Di Igor Pakovic
Ormai è un fatto conclamato. I Piani individuali di risparmio, battezzati dalla legge di Stabilità dello scorso autunno e introdotti sul mercato da un numero crescente di banche e società di gestione del risparmio, hanno “intasato” fin da subito i propri canali di distribuzione, tant’è che in molti si aspettano che possano superare le stime iniziali di raccolta previste dal Governo.
L’azzeramento dell’imposta sui redditi generati da investimento per questi prodotti finanziari ha sicuramente giocato a loro favore.
Tuttavia, non sono pochi gli operatori di mercato e consulenti finanziari che hanno messo in discussione la struttura dei Pir e, in particolare, il loro volano commerciale, il beneficio fiscale di cui sopra. Uno dei punti sollevati, per esempio, è che non vi è alcuna certezza in termini di performance e rendimento dei Pir, e che quindi senza di questi il beneficio fiscale sulle perdite diventa superfluo.
Marco Rosati, a.d. di Zenit SGR, non è tra questi: “Le polemiche sui benefici fiscali sono sterili, inutili e purtroppo rappresentano un malcostume italiano”. Per il numero uno della società di gestione del risparmio, “finanziare l’economia reale e pretendere che ci sia allo stesso tempo chissà chi che garantisca il rendimento non sta né in cielo né in terra. Non saprei chi potrebbe essere questa entità suprema che garantisca un rendimento. Ciò detto, avere introdotto il beneficio fiscale della totale esenzione degli eventuali utili mi sembra molto rilevante e costituisce sicuramente uno stimolo”.

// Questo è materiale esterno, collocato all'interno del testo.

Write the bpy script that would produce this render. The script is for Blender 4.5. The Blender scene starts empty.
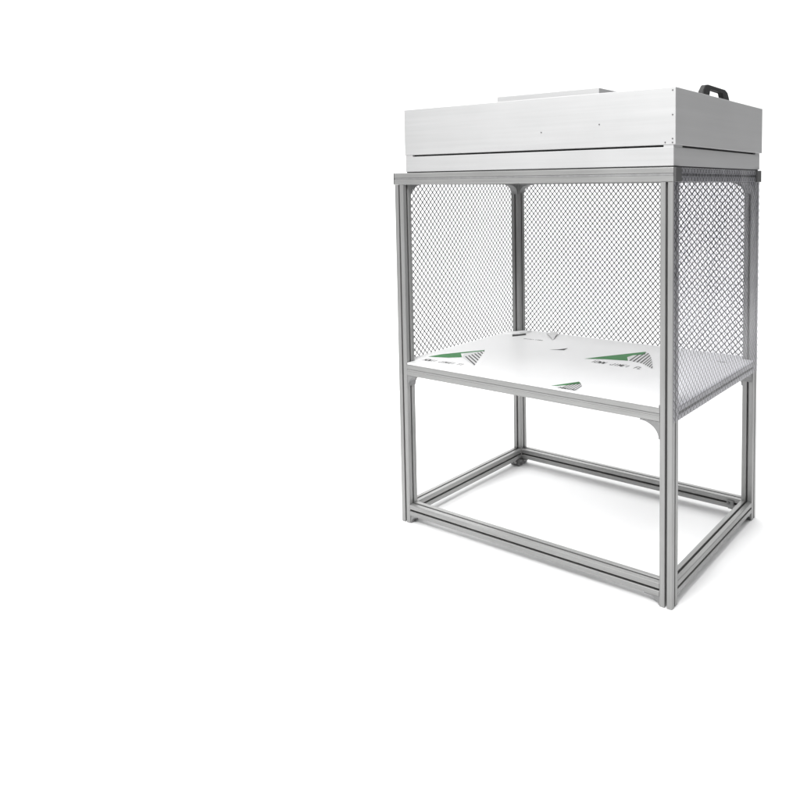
import bpy, bmesh, math, random
from mathutils import Matrix, Vector
random.seed(4)
S = bpy.context.scene
COL = S.collection

# ---------------------------------------------------------------- camera
cam_d = bpy.data.cameras.new("camera"); cam = bpy.data.objects.new("camera", cam_d); COL.objects.link(cam)
cam.matrix_world = Matrix(((0.83453, -0.03282, 0.54999, 2.30132),
                           (0.55092, 0.06273, -0.83220, -2.23809),
                           (-0.00719, 0.99749, 0.07043, 1.43777),
                           (0, 0, 0, 1)))
cam_d.sensor_width = 36; cam_d.lens = 744.856 / 800 * 36
cam_d.shift_x = -(558.308 - 400) / 800; cam_d.shift_y = (239.528 - 400) / 800
cam_d.clip_end = 200
S.camera = cam
# ---------------------------------------------------------------- world, lamps, exposure
w = bpy.data.worlds.new("World"); S.world = w; w.use_nodes = True
bg = w.node_tree.nodes['Background']; bg.inputs[0].default_value = (.97, .98, 1, 1); bg.inputs[1].default_value = 0.28
S.view_settings.view_transform = 'Standard'; S.view_settings.look = 'None'
S.view_settings.exposure = 0; S.view_settings.gamma = 1

def lamp(name, loc, target, sx, sy, power, col=(1, 1, 1)):
    d = bpy.data.lights.new(name, 'AREA'); d.shape = 'RECTANGLE'; d.size = sx; d.size_y = sy; d.energy = power; d.color = col
    o = bpy.data.objects.new(name, d); COL.objects.link(o); o.location = loc
    o.rotation_euler = (Vector(target) - Vector(loc)).to_track_quat('-Z', 'Y').to_euler()
lamp('overhead_softbox', (-1.4, 1.8, 6.5), (-1.4, 1.8, 0), 12, 12, 950)
lamp('key_softbox', (1.05, -2.35, 3.25), (.95, 0, 1.5), 1.3, 1.1, 132)
lamp('backdrop_lamp', (-5.04, .7, 7.5), (-7.8, 4.88, 3.5), 14, 1.5, 430)
S.cycles.max_bounces = 12; S.cycles.transparent_max_bounces = 24

# ---------------------------------------------------------------- helpers
def mat(name, base=(.5, .5, .5), metal=0., rough=.5, build=None):
    m = bpy.data.materials.new(name); m.use_nodes = True
    nt = m.node_tree; b = nt.nodes['Principled BSDF']
    b.inputs['Base Color'].default_value = (*base, 1); b.inputs['Metallic'].default_value = metal; b.inputs['Roughness'].default_value = rough
    if build: build(nt, b)
    return m
def brushed(scale, lo, hi, rlo, rhi, tint=(1, 1, 1), bump=0.):
    """fine streaks along one direction plus a faint cloudy variation"""
    def f(nt, b):
        N = nt.nodes; L = nt.links
        tc = N.new('ShaderNodeTexCoord'); mp = N.new('ShaderNodeMapping'); mp.inputs['Scale'].default_value = scale
        n1 = N.new('ShaderNodeTexNoise'); n1.inputs['Scale'].default_value = 1; n1.inputs['Detail'].default_value = 5
        n2 = N.new('ShaderNodeTexNoise'); n2.inputs['Scale'].default_value = 4; n2.inputs['Detail'].default_value = 3
        L.new(tc.outputs['Object'], mp.inputs[0]); L.new(mp.outputs[0], n1.inputs[0]); L.new(tc.outputs['Object'], n2.inputs[0])
        mx = N.new('ShaderNodeMath'); mx.operation = 'MULTIPLY_ADD'; mx.inputs[1].default_value = .6
        ad = N.new('ShaderNodeMath'); ad.operation = 'MULTIPLY'; ad.inputs[1].default_value = .4
        L.new(n2.outputs[0], ad.inputs[0]); L.new(n1.outputs[0], mx.inputs[0]); L.new(ad.outputs[0], mx.inputs[2])
        r = N.new('ShaderNodeValToRGB'); r.color_ramp.elements[0].position = .3; r.color_ramp.elements[1].position = .7
        r.color_ramp.elements[0].color = (*[lo * t for t in tint], 1); r.color_ramp.elements[1].color = (*[hi * t for t in tint], 1)
        L.new(mx.outputs[0], r.inputs[0]); L.new(r.outputs[0], b.inputs['Base Color'])
        q = N.new('ShaderNodeMapRange'); q.inputs['To Min'].default_value = rlo; q.inputs['To Max'].default_value = rhi
        L.new(mx.outputs[0], q.inputs[0]); L.new(q.outputs[0], b.inputs['Roughness'])
        if bump:
            bp = N.new('ShaderNodeBump'); bp.inputs['Strength'].default_value = bump; bp.inputs['Distance'].default_value = .002
            L.new(n1.outputs[0], bp.inputs['Height']); L.new(bp.outputs[0], b.inputs['Normal'])
    return f
M_alu_x = mat('anodised_aluminium_x', metal=.45, build=brushed((3, 160, 160), .27, .36, .32, .44, (1, 1, .985)))
M_alu_y = mat('anodised_aluminium_y', metal=.45, build=brushed((160, 3, 160), .27, .36, .32, .44, (1, 1, .985)))
M_alu_z = mat('anodised_aluminium_z', metal=.45, build=brushed((160, 160, 3), .27, .36, .32, .44, (1, 1, .985)))
M_cast = mat('cast_aluminium', metal=.4, build=brushed((60, 60, 60), .22, .30, .45, .6))
M_sheet = mat('galvanised_sheet', metal=.15, build=brushed((2, 2, 90), .395, .44, .38, .5, bump=.05))
M_dark = mat('black_plastic_and_gap_shade', (.025, .025, .027), 0, .45, brushed((40, 40, 40), .008, .016, .5, .65))  # plastic of the handle; also paints the shade in gaps and the cut-out
M_cap = mat('dark_end_cap', (.05, .05, .052), 0, .5, brushed((30, 30, 30), .045, .07, .4, .55))
M_steel = mat('dark_steel', (.12, .12, .12), .8, .35, brushed((50, 50, 50), .12, .2, .3, .45))
M_board = mat('filmed_board', (.8, .8, .8), 0, .4, brushed((3, 3, 3), .72, .76, .38, .46))
M_green = mat('green_print', (.05, .24, .09), 0, .4, brushed((25, 25, 25), .8, 1.1, .55, .65, (.03, .19, .05)))
M_ink = mat('dark_print', (.03, .03, .035), 0, .6, brushed((90, 90, 90), .02, .05, .55, .65))
M_film = mat('grey_film', (.45, .45, .44), 0, .3, brushed((25, 25, 25), .56, .64, .4, .5))
M_white = mat('white_paint', (.9, .9, .9), 0, .7, brushed((1.5, 1.5, 1.5), .88, .9, .65, .75))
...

Un’altra fonte di polemica nelle ultime settimane è arrivata da chi ha definito i Pir come un “concentrato di rischia Italia”, come se, aggiunge Rosati, “i portafogli degli italiani non fossero già un concentrato di rischio Italia”. Tra titoli di Stato, obbligazioni bancarie, depositi banca e quant’altro, commenta l’a.d. di Zenit, “forse i Pir sono la migliore diversificazione, sempre che un risparmiatore non investa tutto il suo capitale in un unico strumento di questo tipo”.
Oltre al comparto obbligazionario Pir compliant, Zenit SGR è stato il primo operatore a entrare nel segmento azionario, cambiando la politica di gestione di un fondo preesistente, il Pianeta Italia, per renderlo aderente alla nuova normativa.
“Come raccolta totale dei Pir, abbiamo superato da poco i 30 milioni di euro”, spiega. Per quanto riguarda la scomposizione di questa raccolta, aggiunge il manager, circa il 70% è sul prodotto obbligazionario, il resto su quello azionario: “I collocatori bancari hanno una netta prevalenza, in termini di masse, per l’obbligazionario, mentre nelle reti di consulenti finanziari questo rapporto è invertito”.
Parlando del fondo azionario, Rosati spiega che è preponderante la percentuale investita in titoli che non appartengono al FTSE Mib, una circostanza che non rispecchia la composizione del portafoglio della maggioranza di fondi Pir lanciati sul mercato italiano, dove, al contrario, i primi titoli in portafoglio sono quasi sempre di società che operano nel settore finanziario.
Parzialmente in contraddizione quindi con il “marketing” ufficiale, che vuole che siano uno strumento di sostegno alle Pmi e all’economia reale: “Sono d’accordo”, commenta Rosati, “però è evidente che in un momento di difficoltà del sistema bancario spostare delle risorse alle banche che poi potranno finanziare maggiormente il tessuto imprenditoriale diventa un beneficio indiretto. Noi, ecco, siamo più concentrati sulla parte diretta”.